日露領土問題の歴史(21)
前号までで太古から幕末に至る千島列島、樺太の領有を巡る歴史について述べた。23回からは明治以降、現在に至るまでの歴史について述べるが、それに先立って今回、次回は(1)~(20)までの要約をしておく。
この地方で知られている最古の文化は紀元前 6~2世紀の南サハリンにおける鈴谷文化人と続縄文時代人の文化である。続縄文化と鈴谷文化は長期に亙って共存していた。
鈴谷文化の時代の次に興ったのがオホーツク文化で、これは、3~13世紀までオホーツク海沿岸を中心とする北海道の北海岸、樺太、南千島の沿海部に栄えた古代文化である。
日本書紀には、七世紀に阿倍比羅夫が遠征の途上、大河の河口で蝦夷(アイヌ)と粛慎(オホーツク文化人)の交戦を知り、幣賄弁島で粛慎と戦ったと記されている。
国家が存在していなかった原始共同体の時代には領土、国境などは存在しなかったが大和という本格的国家が成立したこの頃からこの地方での領土をめぐる争いが始まった。
13世紀の半ば頃、主として樺太南部に住むアイヌと北部のギリヤークは勢力圏をめぐって抗争を繰り返していた。1264~1308ギリヤークの要請に応え蒙古(元朝)は樺太に出兵した。
このころロシアの極東地方は元朝の支配下にあった。
鎌倉~室町時代には和人が函館~江差の海岸線付近地域まで侵出し、1457年、コシャマインの乱(和人に対するアイヌの武装蜂起)が起こった。
これより約1世紀、アイヌの蜂起が相次ぎ、生き残った和人の多くは松前付近に集結し、その後の松前藩形成に至る。
松前館主蠣崎慶廣は1591年南部地方で九戸政実の乱が起きると、豊臣秀吉の命により多数のアイヌ人を動員して討伐軍へ参加、戦勝後、朝鮮出兵前の秀吉に謁見し蝦夷での徴税などを認める朱印状を求め、これをアイヌ語に訳し、アイヌ人に「自分の命令に背くと秀吉が10万の兵で征伐に来るぞ」と威嚇し、全蝦夷地(樺太、北海道)の支配を確立した。クリル(千島)列島は日本領には入っていなかった。因みにクリルはアイヌ語で人(アイヌ人)という意味である。
1759年 エトロフの乙名(集団の中での指導者を指す言葉、おとな)カッコロが松前藩に対し、ロシア人がクルムセに居住していることを明らかにした。この後、ロシア人とアイヌ、和人の三つ巴の紛争が長期間続いた。

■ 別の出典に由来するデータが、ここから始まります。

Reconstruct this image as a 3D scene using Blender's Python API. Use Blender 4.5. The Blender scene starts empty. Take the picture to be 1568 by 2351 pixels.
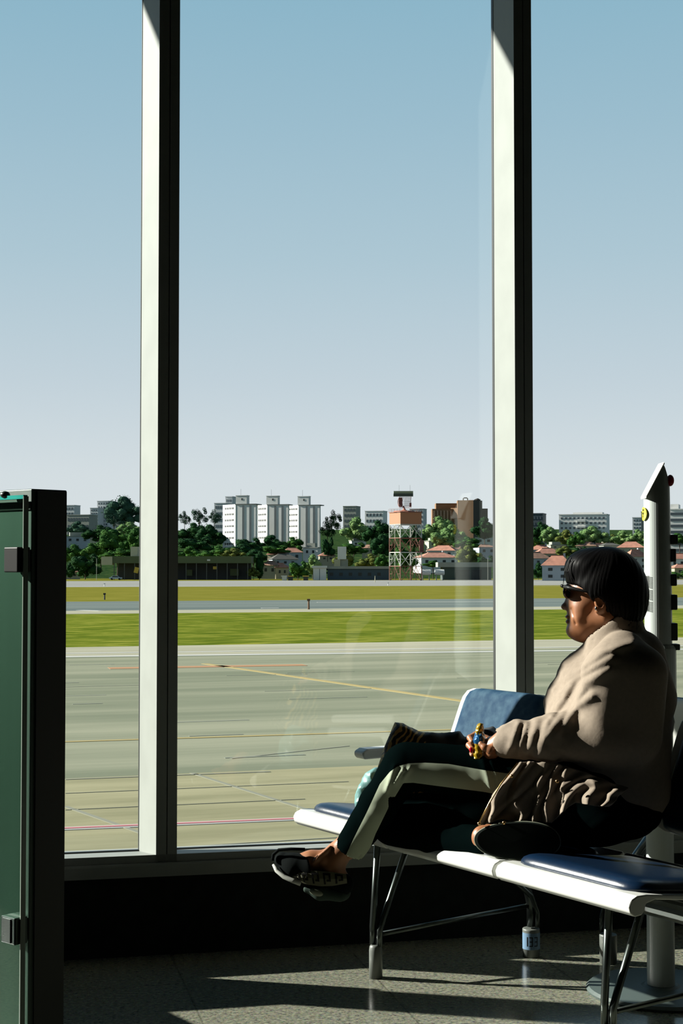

シャモ(和人)は1550年代には蝦夷が島南部の小部分、松前半島の和人地を占めるに過ぎなかったが、その後徐々に蝦夷地(アイヌ居住地)を侵略し勢力範囲を拡大して行った。
松前藩は和人地と蝦夷地を分離して、シャモとアイヌの混住を禁止し、蝦夷地への移住を拒否したアイヌ人は強制的に和人とし、改氏改名させた。